Die Kibbutzim bauen heute neue, moderne Wohnviertel, deren Einwohner zu „Nachbarn“ werden. Sie haben Anteil an den oben erwähnten Diensten, sind aber nicht Miteigentümer der Landwirtschaft oder Industrie, wie die regulären Kibbutzmitglieder. Selbst Kibbutz-Kinder gehen heute in regionale Schulen. Lediglich Kinderkrippen und Kindergärten bleiben im Rahmen des Kibbutzes. Die Kinder werden um vier Uhr abgeholt und die Familien leben ein normales Familienleben, da die meisten israelischen Mütter auch zur Arbeit gehen. Ältere Kinder im Kibbutz haben die Pflicht, einige Stunden für das Gemeinwohl zu arbeiten, beispielsweise im Kuhstall oder bei der Pflege der gemeinsamen Fahrzeuge.
Einige Kibbutzim haben sich auf den Tourismus spezialisiert.

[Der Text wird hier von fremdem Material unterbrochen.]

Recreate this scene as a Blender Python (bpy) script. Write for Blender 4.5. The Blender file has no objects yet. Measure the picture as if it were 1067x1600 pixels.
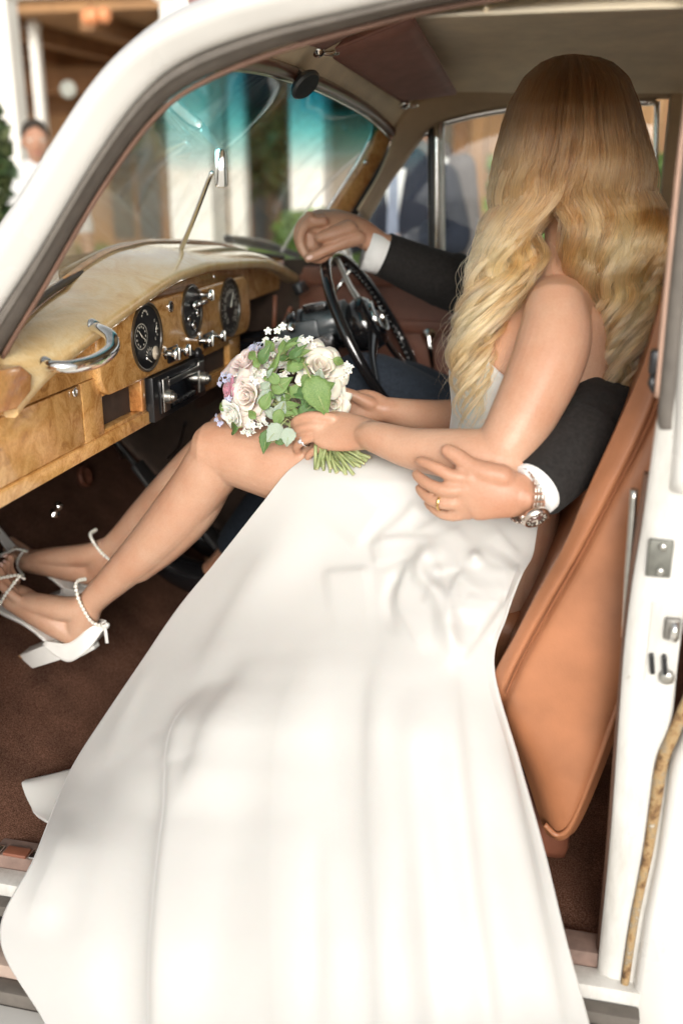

Sie bieten Ferienhäuser und Hotels. Speisesäle und Schwimmbäder wurden auf hohem Standard modernisiert. Viele haben historisch und biblisch Interessantes zu bieten, sei das etwa der Kibbutz Ginnosar am See Genezareth mit seinem „Jesus-Boot“, oder der Kibbutz Zoba in den Bergen von Jerusalem mit der Höhle Johannes des Täufers und alten jüdischen Gräbern aus der Zeit des zweiten Tempels.
Entscheidende Rolle bei Integration der Einwanderer
Niemand kann bestreiten, dass die Kibbutzim eine entscheidende Rolle bei Besiedlung des Landes und der Integration der Neueinwanderer gespielt haben. Viele wurden in entlegenen Grenzgebieten aufgebaut und tragen zur Verteidigung des Landes bei. In den Kriegen Israels sind viele Kibbutz-Mitglieder gefallen.
Heute gibt es in Israel noch 270 Kibbutzim, die – abgesehen von den dreizehn religiösen Kibbutzim – in der Kibbutzbewegung vereinigt sind. Die Kibbutzbewegung arbeitet mit den religiösen Kibbutzim zusammen und bietet ihnen verschiedene Dienstleistungen, vor allem im Gesundheitswesen und im kulturellen Bereich an. Ihre Vision ist eine fortschrittliche, erfolgreiche Gemeinschaft über mehrere Generationen hinweg.
Mein bequemer Bürostuhl beispielsweise stammt aus dem Kibbutz Zora bei Bet Schemesch. Der fünfzehnjährige Saxophonist und Gymnasiast Maajan, der dort wohnt, aber nach Jerusalem ins Konservatorium fährt, nimmt den langen Weg gerne auf sich, um in die Stille und Natur des Kibbutzes zurückzukehren. „Im Kibbutz herrscht Bewegungsfreiheit nicht nur für Menschen, sondern auch für die Hunde“, erzählt er. Die fünfzehn Kinder aus Zora, mit denen er seit der ersten Klasse zur Schule geht, sind seine besten Freunde. Als sein Vater schwer krank wurde, erhielt er dort sehr gute Pflege. Die beiden erwachsenen Brüder von Maajan haben zwar den Kibbutz verlassen. Später sind sie aber mit ihren Familien wieder zurückgekehrt: „Um ihre Kinder hier großzuziehen.“
Auch der Reiseleiter Danny Walter denkt gerne an die vier Jahre zurück, die er von 1958 bis 1962 im Kibbutz Ginnosar verbracht hat. „Dort habe ich gelernt und gearbeitet“, erinnert er sich. „Das waren die glücklichsten Jahre meines Lebens.“
Kein Kibbutz gleicht dem anderen. Insgesamt ist zu beobachten, dass sich die ursprünglich streng marxistisch-leninistische Lebensform wohl endgültig aus dem Kibbutz verabschiedet hat. Noch ist nicht abzusehen, wie die Reform der Kibbutzbewegung in Israel abgeschlossen wird.